Residents of Texas often times think about immigration status affecting employment more than any other aspect of a person’s life, but in reality it affects much more and sometimes with significant consequences as well. As readers of our blog will see from an example case in Minnesota, immigration status can have a significant impact on child custody battles as well.

In 2009, a then 17-year-old woman gave birth to a baby girl. She was not a legal resident at the time of the girl’s birth but her then boyfriend was. Instead of getting married, they decided to live with the boyfriend’s mother, who was a U.S. citizen, and father, who was a legal resident.

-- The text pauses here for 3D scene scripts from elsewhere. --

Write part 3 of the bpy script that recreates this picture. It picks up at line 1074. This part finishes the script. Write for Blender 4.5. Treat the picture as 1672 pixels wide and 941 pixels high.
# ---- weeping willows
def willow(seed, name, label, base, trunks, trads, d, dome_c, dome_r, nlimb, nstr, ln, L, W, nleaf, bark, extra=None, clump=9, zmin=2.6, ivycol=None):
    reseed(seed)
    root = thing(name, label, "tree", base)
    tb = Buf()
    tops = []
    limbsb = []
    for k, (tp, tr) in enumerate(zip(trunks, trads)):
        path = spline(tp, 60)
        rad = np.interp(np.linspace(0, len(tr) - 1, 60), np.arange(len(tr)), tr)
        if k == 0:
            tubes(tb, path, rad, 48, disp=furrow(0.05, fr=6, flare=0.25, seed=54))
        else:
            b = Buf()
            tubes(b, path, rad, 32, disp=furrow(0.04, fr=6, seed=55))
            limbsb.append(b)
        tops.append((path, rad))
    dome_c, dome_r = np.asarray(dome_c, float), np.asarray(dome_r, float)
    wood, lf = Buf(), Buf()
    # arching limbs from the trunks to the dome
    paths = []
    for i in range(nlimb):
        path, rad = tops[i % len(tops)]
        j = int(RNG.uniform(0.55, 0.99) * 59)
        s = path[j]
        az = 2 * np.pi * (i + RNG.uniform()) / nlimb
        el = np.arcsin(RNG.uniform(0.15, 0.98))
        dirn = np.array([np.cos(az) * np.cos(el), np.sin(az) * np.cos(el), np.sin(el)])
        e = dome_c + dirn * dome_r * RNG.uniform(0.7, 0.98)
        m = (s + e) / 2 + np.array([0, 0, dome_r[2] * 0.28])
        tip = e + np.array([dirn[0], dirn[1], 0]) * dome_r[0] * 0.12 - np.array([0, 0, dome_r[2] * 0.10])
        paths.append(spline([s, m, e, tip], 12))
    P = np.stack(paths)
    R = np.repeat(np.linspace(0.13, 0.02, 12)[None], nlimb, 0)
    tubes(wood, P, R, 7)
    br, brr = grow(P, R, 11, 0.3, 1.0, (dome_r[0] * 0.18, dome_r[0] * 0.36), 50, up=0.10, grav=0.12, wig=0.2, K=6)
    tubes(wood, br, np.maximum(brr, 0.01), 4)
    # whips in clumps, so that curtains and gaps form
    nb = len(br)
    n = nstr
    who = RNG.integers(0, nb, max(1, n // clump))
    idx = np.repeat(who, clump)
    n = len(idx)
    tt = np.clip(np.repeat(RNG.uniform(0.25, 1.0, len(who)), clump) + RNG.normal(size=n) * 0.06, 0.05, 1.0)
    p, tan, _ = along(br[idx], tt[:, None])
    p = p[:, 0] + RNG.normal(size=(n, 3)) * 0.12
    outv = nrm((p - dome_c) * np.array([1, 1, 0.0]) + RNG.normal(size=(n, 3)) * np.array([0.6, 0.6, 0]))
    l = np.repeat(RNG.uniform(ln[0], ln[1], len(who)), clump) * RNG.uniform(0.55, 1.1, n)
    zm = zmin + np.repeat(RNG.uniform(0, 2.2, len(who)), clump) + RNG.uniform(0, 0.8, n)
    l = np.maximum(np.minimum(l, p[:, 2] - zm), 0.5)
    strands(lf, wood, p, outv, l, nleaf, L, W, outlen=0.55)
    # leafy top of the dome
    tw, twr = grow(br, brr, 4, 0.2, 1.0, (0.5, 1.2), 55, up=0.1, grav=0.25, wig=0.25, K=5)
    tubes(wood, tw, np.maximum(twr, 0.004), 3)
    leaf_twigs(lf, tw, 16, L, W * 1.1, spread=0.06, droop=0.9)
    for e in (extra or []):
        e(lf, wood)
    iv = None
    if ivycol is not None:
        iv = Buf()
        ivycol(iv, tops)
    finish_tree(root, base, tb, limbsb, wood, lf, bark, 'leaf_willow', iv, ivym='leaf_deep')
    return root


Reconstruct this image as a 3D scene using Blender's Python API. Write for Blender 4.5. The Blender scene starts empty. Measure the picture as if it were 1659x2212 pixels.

But in 2011, the baby’s mother moved out following a fight with the boyfriend’s mother. It was at this time that the baby’s grandparents filed for emergency sole custody of the child. They argued that they were best suited to care for the baby considering the mother had no legal presence in the United States.

At the time of the request, a Minnesota court awarded custody to the grandparents though the reasoning behind it is not clear. As some attorneys point out, the baby’s father, who was 15 at the time of the child’s birth, did not file for custody. Some argue that the initial custody ruling may have been different if this evidence had been considered.

The mother, who is now 20 years old, appealed the court’s decision on the grounds that her immigration status had no bearing on whether or not she was fit to be a parent. The appeals court agreed and in a 3-0 decision, the mother was finally awarded custody of her 4-year-old daughter.

While outcomes like this may not happen every time, the specifics of the case matter greatly when decisions of child custody are made. In the end, if circumstances don’t add up in a case, an appeal may be necessary to get a more just outcome.